_Task data_
□ □ □ □ □
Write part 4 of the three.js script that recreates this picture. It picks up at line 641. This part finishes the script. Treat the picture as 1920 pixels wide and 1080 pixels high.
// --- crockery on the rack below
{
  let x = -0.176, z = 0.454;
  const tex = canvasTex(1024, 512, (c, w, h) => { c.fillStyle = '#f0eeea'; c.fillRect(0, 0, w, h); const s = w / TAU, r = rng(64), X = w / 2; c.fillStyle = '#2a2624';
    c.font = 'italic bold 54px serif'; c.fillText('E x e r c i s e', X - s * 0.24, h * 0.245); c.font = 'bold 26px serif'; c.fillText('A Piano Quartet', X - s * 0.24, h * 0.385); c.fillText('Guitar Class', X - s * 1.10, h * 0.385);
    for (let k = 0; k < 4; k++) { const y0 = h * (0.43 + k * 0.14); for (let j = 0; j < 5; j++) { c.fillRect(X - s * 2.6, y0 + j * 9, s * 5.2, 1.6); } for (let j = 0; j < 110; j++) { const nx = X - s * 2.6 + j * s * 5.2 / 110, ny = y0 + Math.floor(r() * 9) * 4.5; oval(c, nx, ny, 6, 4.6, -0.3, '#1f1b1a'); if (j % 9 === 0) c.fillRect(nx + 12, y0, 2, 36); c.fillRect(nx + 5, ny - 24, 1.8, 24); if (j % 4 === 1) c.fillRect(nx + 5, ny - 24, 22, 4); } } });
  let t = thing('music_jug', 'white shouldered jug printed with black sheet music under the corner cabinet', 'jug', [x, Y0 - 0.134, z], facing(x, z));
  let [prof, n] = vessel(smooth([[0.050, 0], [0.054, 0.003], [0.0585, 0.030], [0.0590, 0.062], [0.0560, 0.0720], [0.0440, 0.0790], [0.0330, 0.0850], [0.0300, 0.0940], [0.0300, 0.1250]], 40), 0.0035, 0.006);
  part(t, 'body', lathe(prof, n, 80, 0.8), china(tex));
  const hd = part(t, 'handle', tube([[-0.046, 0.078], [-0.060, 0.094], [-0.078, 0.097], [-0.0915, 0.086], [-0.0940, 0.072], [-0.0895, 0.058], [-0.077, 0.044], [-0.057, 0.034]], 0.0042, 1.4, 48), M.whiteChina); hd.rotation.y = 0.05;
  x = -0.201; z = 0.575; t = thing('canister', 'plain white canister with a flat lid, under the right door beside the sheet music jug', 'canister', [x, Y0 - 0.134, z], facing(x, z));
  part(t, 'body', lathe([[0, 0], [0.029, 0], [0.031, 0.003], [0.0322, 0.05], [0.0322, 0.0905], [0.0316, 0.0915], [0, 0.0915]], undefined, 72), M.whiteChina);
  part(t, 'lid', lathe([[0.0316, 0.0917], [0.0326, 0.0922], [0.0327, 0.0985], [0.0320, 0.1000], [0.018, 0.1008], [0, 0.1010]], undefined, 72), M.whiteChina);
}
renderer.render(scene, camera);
□ □ □ □ □
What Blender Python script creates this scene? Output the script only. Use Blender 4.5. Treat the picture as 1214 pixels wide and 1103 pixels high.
□ □ □ □ □
_Exercise instructions_
Identify the lines in the entries that hold "scene" and return each one.

_Complete answer_
renderer.render(scene, camera);
What Blender Python script creates this scene? Output the script only. Use Blender 4.5. Treat the picture as 1214 pixels wide and 1103 pixels high.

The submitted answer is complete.